From the second study (about K-12 funding)
This paper again talks about the boost relative to underfunded students.
I would also say those two say very little about high-school level.
As far as I understand, the whole argument against schooling (which for example Caplan makes) is that it serves mostly as signalling, i.e. benefits from schooling are relative to the position of other members of the society. By limiting it across the society, you are thus not losing much—even if you find the correlation between school-ness and success in life later in the normal conditions, you should not expect it to be present if everyone is handicapped in the same way.
Also, no school is probably qualitatively different than heavily-underfunded school, as more funding can just remove the horrible-ness of the environment. The paper https://www.researchgate.net/publication/232544669_The_Impact_of_Schooling_on_Academic_Achievement_Evidence_From_Homeschooled_and_Traditionally_Schooled_Students talks about the relative advantage of students left to do their own thing (“unschooled”), compared to normal ones—and finds that going to school actually gives you just 1 year boost in education, which is, to say, not much.
Interesting points. However, I think the study you referenced is a bit small to draw any significant conclusions from, given that there were only 12 unstructured homeschoolers. I also think that those homeschoolers are probably not representative of your average American middle class/low income student, who might have their parents (or single parent) working full-time and thus unable to homeschool them much at all. As far as I could tell, even the the “unschooled” kids still got a lot of guidance from their parents.
I think the signaling theory has some truth to it, especially at the university level, but I’m personally very skeptical of it at the the k-12 level. Schools allows societies to more efficiently distribute childcare, which is economically advantageous. It allows parents (especially mothers) to return to the workforce. It effectively allows adults to pool their resources together to make educating and looking after children a lot less time consuming and expensive.

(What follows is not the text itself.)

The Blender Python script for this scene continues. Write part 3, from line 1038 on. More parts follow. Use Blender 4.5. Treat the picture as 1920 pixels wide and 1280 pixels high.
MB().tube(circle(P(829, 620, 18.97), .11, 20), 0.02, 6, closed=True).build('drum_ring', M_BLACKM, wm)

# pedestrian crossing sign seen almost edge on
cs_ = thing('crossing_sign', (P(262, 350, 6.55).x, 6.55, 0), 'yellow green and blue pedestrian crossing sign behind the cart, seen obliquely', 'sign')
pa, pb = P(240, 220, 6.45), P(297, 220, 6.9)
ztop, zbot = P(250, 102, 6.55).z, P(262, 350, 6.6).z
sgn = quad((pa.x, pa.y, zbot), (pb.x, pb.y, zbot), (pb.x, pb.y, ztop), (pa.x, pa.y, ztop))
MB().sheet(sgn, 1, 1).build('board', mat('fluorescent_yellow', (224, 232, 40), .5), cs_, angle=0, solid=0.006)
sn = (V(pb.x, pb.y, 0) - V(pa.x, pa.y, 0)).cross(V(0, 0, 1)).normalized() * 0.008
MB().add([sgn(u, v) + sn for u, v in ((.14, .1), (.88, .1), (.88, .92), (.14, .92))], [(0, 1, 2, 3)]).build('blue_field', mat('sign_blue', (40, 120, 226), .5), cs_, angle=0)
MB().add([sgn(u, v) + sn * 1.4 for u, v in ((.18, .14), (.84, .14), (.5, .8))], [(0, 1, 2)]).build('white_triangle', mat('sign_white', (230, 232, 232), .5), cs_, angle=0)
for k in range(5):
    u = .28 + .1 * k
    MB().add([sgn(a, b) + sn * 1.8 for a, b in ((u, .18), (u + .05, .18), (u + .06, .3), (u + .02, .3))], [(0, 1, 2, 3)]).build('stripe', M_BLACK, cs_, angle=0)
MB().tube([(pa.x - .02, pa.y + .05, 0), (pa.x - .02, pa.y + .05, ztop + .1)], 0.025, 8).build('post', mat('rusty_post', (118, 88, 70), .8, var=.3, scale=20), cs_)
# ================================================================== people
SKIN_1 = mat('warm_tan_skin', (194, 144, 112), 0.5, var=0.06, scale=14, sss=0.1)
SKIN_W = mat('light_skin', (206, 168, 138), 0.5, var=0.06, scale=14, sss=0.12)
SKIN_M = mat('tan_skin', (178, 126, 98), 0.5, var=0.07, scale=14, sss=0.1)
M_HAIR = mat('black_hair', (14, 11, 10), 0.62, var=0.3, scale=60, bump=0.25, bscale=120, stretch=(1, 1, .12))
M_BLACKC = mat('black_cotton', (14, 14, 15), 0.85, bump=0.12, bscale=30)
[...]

Nevertheless, I think you bring up an important point. No school might not be that damaging for some kids. If schools continue to stay closed, I would guess we would see the following two things happen. 1) kids with rich/upper middle class parents might actually do better because their parents can afford to custom tailor their education. 2) Kids with poor/working parents will do worse because there will be basically no incentives for them to learn on their own and their parents will be unable to teach them. Thus, inequality between the two groups will increase.
You’re right about the small sample, I read the paper some time ago and forgot/didn’t notice that.
I think you’re also right about the K-12 school purpose as being more a daycare facility than anything else. I wouldn’t necessary expect custom-tailoring the education on a large scale—parents still have to work (from home or not) or need to take care of many other issues araising from the current situation.
My prediction would be that the inequality araising from that factor would stay ~the same, because first, I feel that education on that level doesn’t matter that much in the long run, second, because many extracurricular activities for middle/upper class are not available, and third, when it does matter, there is a greater focus on producing quality learning materials online, which further bridges the gap.